Les mausolées français/Darnaud

DARNAUD.



Une simple pierre, déjà noircie par le temps, et qu’une herbe épaisse et quelques ronces dérobent presqu’entièrement aux regards, indique à peine où furent déposés les restes d’un écrivain estimable qui eut quelque célébrité, et dont le cœur sensible et la plume mélancolique peignit d’une manière si touchante les peines du sentiment et les malheurs de l’amour.

Sur cette pierre, on lit cette inscription à moitié effacée :


CI GIT
M. FRANÇOIS THOMAS
BACULAR DARNAUD,
AUTEUR DU COMTE
DE COMMINGES, ET DES
ÉPREUVES DU SENTIMENT ;
NE LE 15 SEPTEMBRE 1718,
MORT LE 9 NOVEMBRE 1804.




LA PLUSPART DES GENS DE LETTRES
ÉCRIVENT AVEC LEUR TÊTE ET LEURS
MAINS, MAIS M. DARNAUD
ÉCRIT AVEC SON CŒUR.
J.J. ROUSSEAU.




Darnaud né à Paris, d’une famille noble, mais peu riche, fut instruit chez les Jésuites. A neuf ans il faisait assez bien des vers, et composa dans sa jeunesse plusieurs petites pièces de théâtre et trois tragédies[1] qui n’ont point été représentées, mais qui lui valurent l’amitié de Voltaire dont il reçut plusieurs services. Quelques poésies fugitives, et surtout lÉpitre à Manon, le firent connaitre au roi de Prusse qui l’appela à Berlin, d’où, peu de temps après, il passa à Dresde en qualité de conseiller de légation ; enfin, revenu à Paris, il se livra à la composition de ses ouvrages dont le pathétique fit répandre tant de larmes, et où les passions sont peintes avec des couleurs si sombres. Les Épreuves du sentiment, les Délassements de l’homme sensible, les Époux malheureux, furent lus avec avidité, et préparèrent les cœurs de nos sensibles lectrices à ces émotions fortes qu’excite le genre terrible des romanciers anglais si recherchés aujourd’hui. Tout le monde connait son Comte de Comminges, drame qui dut quelque succès à l’horrible nouveauté du spectacle.

Darnaud, trop insouciant pour penser à l’avenir, et trop peu économe pour amasser, est mort pauvre et malheureux, lorsque ses talents auraient pu lui procurer un sort agréable, à l’âge de 86 ans.

  1. Idoménée, Didon, et Coligni ou la Saint-Barthélemi.
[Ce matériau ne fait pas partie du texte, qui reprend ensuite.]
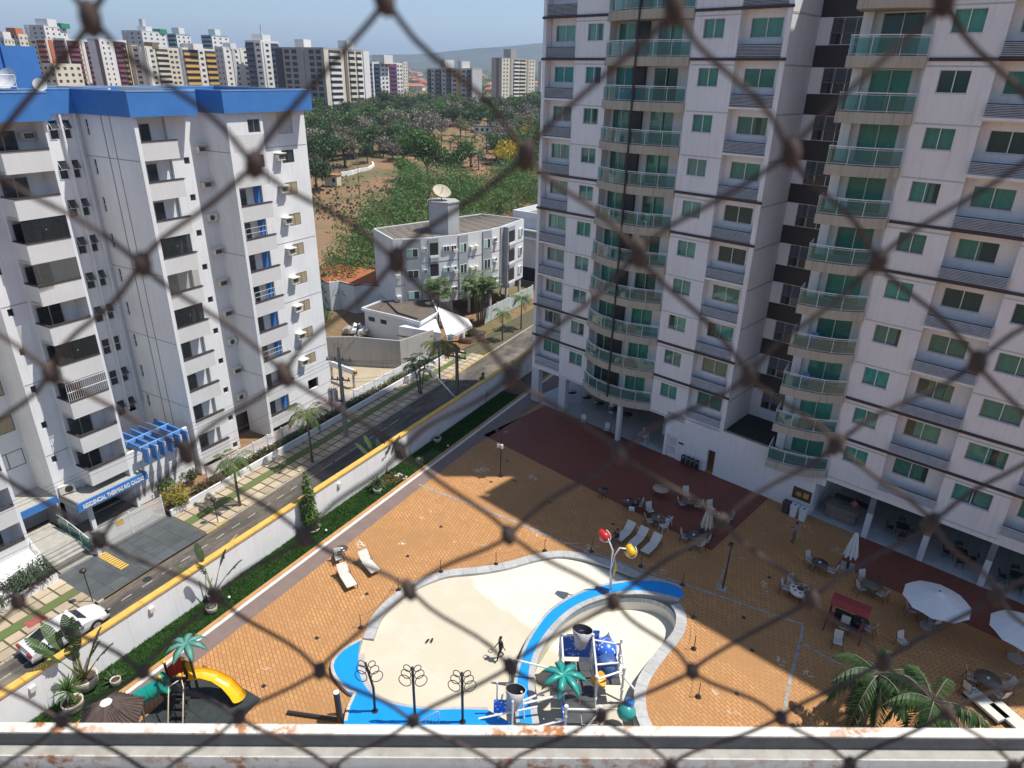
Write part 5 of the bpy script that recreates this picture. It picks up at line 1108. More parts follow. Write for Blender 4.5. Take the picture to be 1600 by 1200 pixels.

    Ce fut à l’occasion d’une de ces pièces de la jeunesse de Darnaud, représentée sur un théâtre de société, que Voltaire fit connaissance de Lekain, depuis acteur si célèbre ; ce dernier remplissait le principal rôle. Voltaire sut bientôt apprécier ses étonnantes dispositions, et forma avec lui cette association à laquelle le théâtre français doit ses progrès et son illustration.